■ WRITTEN EXERCISE ■
Set down each line from the one containing "SAL = scan('salmon', (226, 192, 172), .0, jit=.05);" to the one containing "0, .06).build('booth_floor', SAL2, bo)", inclusive, exactly as written and with nothing further.
** START **
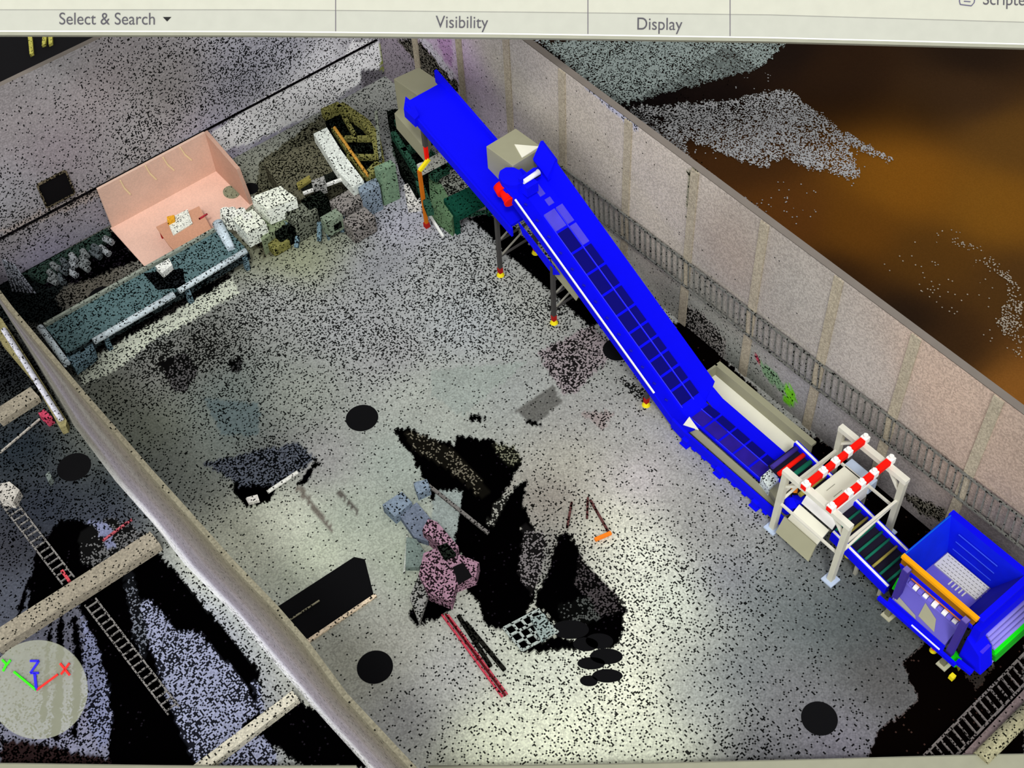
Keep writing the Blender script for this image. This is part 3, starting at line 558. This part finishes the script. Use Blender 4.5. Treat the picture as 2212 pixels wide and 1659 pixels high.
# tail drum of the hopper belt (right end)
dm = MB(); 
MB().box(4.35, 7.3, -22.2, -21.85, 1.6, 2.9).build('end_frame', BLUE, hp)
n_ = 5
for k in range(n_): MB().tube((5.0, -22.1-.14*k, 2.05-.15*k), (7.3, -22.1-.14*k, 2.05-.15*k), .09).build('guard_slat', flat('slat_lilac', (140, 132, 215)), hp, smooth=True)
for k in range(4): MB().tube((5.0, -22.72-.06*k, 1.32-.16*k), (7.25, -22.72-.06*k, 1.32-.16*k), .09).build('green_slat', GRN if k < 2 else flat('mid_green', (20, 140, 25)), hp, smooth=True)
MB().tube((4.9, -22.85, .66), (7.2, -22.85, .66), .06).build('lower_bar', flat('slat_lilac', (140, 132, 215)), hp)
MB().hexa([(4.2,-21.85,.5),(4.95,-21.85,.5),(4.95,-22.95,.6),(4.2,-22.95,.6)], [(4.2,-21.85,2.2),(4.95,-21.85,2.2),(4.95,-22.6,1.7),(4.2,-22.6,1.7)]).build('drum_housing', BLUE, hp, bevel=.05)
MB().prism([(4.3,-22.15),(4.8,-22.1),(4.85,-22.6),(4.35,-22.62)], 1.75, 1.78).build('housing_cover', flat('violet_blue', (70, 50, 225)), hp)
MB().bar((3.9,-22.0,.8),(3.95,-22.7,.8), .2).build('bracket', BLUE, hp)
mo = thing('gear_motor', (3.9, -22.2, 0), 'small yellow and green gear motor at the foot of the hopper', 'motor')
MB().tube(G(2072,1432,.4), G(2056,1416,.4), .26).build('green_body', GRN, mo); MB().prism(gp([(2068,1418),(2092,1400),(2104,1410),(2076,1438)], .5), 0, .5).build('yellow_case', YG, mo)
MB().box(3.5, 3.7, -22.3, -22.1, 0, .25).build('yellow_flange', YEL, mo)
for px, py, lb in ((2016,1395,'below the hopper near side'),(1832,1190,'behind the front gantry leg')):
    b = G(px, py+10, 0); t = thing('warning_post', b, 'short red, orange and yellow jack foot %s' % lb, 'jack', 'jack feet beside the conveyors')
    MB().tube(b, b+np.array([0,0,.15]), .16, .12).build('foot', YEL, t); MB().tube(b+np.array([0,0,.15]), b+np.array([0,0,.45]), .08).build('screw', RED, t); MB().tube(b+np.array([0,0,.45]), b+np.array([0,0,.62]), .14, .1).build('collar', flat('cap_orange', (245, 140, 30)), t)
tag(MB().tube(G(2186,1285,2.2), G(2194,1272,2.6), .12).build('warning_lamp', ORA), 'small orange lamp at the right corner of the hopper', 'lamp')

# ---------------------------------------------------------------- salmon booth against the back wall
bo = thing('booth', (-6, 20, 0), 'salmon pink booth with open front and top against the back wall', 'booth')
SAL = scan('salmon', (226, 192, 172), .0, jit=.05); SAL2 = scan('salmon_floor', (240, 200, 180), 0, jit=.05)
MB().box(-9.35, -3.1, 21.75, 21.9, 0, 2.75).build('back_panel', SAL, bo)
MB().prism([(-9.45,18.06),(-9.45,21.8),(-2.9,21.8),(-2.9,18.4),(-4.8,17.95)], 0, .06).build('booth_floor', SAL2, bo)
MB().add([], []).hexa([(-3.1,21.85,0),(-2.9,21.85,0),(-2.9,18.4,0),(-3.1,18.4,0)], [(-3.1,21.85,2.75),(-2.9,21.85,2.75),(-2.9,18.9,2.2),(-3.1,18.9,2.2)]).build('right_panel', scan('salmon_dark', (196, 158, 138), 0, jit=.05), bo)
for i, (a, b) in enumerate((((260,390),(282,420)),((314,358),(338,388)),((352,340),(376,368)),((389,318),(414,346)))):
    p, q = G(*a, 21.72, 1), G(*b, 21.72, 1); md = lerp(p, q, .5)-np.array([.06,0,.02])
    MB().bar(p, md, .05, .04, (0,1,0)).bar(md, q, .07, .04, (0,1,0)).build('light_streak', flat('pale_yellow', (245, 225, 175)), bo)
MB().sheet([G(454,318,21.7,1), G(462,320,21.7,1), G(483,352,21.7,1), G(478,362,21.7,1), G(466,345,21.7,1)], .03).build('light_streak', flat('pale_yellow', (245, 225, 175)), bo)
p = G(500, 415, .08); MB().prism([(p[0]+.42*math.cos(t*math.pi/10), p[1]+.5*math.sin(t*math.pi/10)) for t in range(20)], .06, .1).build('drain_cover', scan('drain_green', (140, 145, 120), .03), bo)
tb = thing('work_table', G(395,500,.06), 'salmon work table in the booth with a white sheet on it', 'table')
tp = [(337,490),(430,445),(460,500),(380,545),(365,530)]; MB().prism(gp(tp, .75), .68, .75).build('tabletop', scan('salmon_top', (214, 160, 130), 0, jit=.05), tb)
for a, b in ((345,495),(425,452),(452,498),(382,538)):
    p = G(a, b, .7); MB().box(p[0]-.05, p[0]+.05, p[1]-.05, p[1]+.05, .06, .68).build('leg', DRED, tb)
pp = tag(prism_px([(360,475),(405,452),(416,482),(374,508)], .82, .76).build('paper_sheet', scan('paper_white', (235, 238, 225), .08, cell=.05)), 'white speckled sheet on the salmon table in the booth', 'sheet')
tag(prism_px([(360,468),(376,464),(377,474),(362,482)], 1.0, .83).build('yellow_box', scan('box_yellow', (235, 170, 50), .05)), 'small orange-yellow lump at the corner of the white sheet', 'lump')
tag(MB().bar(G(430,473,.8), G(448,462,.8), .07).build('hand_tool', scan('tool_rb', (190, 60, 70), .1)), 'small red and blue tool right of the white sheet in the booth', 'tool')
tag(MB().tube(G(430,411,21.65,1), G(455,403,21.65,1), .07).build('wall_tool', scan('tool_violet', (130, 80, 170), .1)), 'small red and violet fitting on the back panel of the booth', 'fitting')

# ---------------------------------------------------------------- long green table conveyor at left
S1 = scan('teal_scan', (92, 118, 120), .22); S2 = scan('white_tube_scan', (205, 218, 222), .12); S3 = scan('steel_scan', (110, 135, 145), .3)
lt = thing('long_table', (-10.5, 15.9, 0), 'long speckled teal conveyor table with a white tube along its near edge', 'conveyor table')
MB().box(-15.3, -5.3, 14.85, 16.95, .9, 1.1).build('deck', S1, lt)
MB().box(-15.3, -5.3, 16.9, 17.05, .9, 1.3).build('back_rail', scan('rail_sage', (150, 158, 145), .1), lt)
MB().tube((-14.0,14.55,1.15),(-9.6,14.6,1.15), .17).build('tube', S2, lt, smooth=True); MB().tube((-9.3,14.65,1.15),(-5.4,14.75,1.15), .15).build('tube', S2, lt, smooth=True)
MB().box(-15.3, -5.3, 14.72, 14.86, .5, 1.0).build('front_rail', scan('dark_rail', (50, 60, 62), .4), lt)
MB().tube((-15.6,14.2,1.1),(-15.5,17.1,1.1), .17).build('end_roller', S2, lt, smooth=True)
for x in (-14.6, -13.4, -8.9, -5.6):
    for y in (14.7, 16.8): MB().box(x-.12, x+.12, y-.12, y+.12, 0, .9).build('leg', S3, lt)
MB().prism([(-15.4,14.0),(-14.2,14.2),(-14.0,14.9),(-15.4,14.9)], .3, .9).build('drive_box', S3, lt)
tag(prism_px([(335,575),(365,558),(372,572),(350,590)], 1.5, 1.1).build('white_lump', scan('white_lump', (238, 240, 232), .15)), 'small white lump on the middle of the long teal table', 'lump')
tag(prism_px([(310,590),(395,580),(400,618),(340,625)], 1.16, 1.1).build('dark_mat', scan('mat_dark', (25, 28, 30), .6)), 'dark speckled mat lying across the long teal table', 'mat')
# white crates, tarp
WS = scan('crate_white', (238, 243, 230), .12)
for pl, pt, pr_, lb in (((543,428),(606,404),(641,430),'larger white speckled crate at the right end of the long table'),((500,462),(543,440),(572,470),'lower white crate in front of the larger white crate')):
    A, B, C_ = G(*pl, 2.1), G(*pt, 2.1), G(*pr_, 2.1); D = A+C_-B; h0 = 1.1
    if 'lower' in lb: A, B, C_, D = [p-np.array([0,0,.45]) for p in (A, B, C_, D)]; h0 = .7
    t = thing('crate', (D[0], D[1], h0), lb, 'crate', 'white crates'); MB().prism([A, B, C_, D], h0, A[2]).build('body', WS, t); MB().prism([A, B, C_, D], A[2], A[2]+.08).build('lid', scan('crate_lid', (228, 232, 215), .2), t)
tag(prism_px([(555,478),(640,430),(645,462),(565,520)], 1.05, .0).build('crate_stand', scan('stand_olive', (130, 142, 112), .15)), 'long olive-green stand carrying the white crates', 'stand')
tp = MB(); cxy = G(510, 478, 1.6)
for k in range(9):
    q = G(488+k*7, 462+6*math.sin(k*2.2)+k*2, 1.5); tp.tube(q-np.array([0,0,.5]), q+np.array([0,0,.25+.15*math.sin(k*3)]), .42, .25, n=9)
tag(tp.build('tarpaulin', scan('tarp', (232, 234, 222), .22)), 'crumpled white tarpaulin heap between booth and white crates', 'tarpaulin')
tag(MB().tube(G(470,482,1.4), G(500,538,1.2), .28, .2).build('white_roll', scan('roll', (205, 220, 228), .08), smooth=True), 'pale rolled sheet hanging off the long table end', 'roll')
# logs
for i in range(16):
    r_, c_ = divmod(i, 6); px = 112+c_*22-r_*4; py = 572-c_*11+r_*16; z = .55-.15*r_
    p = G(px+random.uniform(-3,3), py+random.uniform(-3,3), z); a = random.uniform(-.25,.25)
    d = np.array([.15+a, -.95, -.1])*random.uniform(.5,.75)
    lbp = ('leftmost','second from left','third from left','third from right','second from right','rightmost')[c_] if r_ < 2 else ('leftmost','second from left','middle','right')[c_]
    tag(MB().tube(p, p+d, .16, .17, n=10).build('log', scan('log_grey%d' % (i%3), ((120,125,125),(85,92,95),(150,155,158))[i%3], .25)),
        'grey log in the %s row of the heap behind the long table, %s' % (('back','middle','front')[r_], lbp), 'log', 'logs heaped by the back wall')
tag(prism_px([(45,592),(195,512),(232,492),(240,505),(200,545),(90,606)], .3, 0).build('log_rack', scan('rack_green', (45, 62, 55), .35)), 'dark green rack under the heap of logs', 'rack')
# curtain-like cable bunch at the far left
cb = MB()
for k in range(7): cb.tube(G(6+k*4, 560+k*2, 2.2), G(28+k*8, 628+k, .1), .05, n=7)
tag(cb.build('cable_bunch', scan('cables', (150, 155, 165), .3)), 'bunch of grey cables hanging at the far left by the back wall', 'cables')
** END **
■ WRITTEN ANSWER ■
SAL = scan('salmon', (226, 192, 172), .0, jit=.05); SAL2 = scan('salmon_floor', (240, 200, 180), 0, jit=.05)
MB().box(-9.35, -3.1, 21.75, 21.9, 0, 2.75).build('back_panel', SAL, bo)
MB().prism([(-9.45,18.06),(-9.45,21.8),(-2.9,21.8),(-2.9,18.4),(-4.8,17.95)], 0, .06).build('booth_floor', SAL2, bo)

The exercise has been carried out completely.